Bij het terugzien van Tati's films (zijn zes meesterwerken werden gemaakt tussen 1949 en 1973) bevangt je een overweldigende heimwee naar die toekomst van gisteren, naar de prachtig vormgegeven leefomgeving die men toen voorzag als het op til zijnde ideaal, naar al die dingen die het leven makkelijker zouden maken.
Uit Tati's films blijkt zijn haat-liefde verhouding met de functies van de moderne stad (wonen, werken, vrije tijd, verkeer en historisch erfgoed). Tati maakte de zegeningen van de moderniteit op een subtiele manier bespottelijk, maar hij beet zich niet vast in een reactionair kritische houding. De decors van zijn vaste ontwerper Jacques Lagrange zijn steeds kundige hoogstandjes van visionaire vormgeving en architectuur, en het is dat aspect van Tati's films dat centraal staat in de kleine expositie 'Tatirama' in het NAi.

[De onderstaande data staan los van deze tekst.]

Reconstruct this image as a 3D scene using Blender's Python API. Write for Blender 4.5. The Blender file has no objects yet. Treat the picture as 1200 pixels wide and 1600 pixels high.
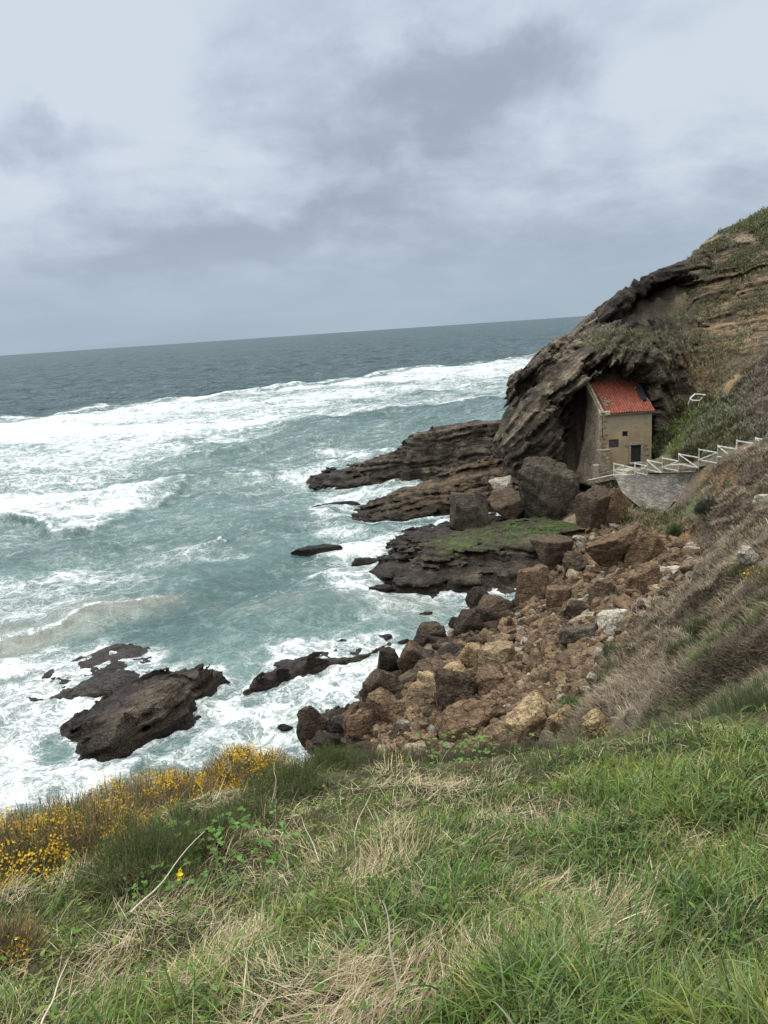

Lagrange was meer dan alleen ontwerper bij Tati's films. Uit de ongeveer 50 schetsen die Tatirama toont blijkt dat Lagrange niet alleen de decors vorm gaf, maar samen met Tati de scenario's schreef en de scenografie van de grappen uitwerkte. Naast de schetsen en tekeningen van Lagrange toont Tatirama de gebruikelijke filmposters, en op een vijftal tv-monitoren filmfragmenten die gerangschikt zijn naar Le Corbusiers indeling van de moderne stadsfuncties.
De tentoonstelling is zo opgezet dat de bezoeker het gevoel moet krijgen in een bioscoop te zijn. Op kris kras opgehangen schermen worden filmstills geprojecteerd, waaroverheen tweetalige statements lopen over de essentie van Tati's relatie tot de moderne architectuur . Op deze manier wordt de tentoonstelling nogal een leesoefening, waarbij de boodschap van Tati's ambivalente houding jegens het modernisme in de architectuur wel erg vaak in steeds andere bewoordingen herhaald wordt.
Maar het pièce de résistance dat een bezoek aan Tatirama geheel rechtvaardigt, is de schitterend gedetailleerde maquette van de Villa Arpel (met beeldentuin) uit Mon Oncle. De filmset uit 1958 werd speciaal voor deze tentoonstelling op een schaal van 1:10 nagebouwd, en toont prachtig Tati's opvatting over moderne architectuur.
De Villa Arpel biedt een steriel en kil toekomstbeeld, een huis waarin alles geautomatiseerd is, en toch het leven niet makkelijker wordt. Alle gadgets uit de film zijn herkenbaar aanwezig, en door op een knopje te drukken kan de bezoeker zelfs hier en daar de Villa tot leven wekken: het hek gaat open, de hond gaat blaffend richting garage en uit de vertrekken komen de huis- tuin en keukengeluiden van een familie in verwarring.
Een bezoek aan Tatirama is vooral een perfecte opmaat om in de stemming te komen voor de vertoning van de gerestaureerde kopieën van Mon Oncle, Jour de Fête, Les Vacances de Monsieur Hulot en Playtime, deze herfst in het Amsterdamse Filmmuseum. Want laten we wel wezen: er gaat toch echt niets boven de films zelf .
Tatirama werd oorspronkelijk samengesteld door het Institute Francaise d 'Architecture in Parijs, en is t/m 27 april te zien in het Nederlands Architectuurinstituut in Rotterdam.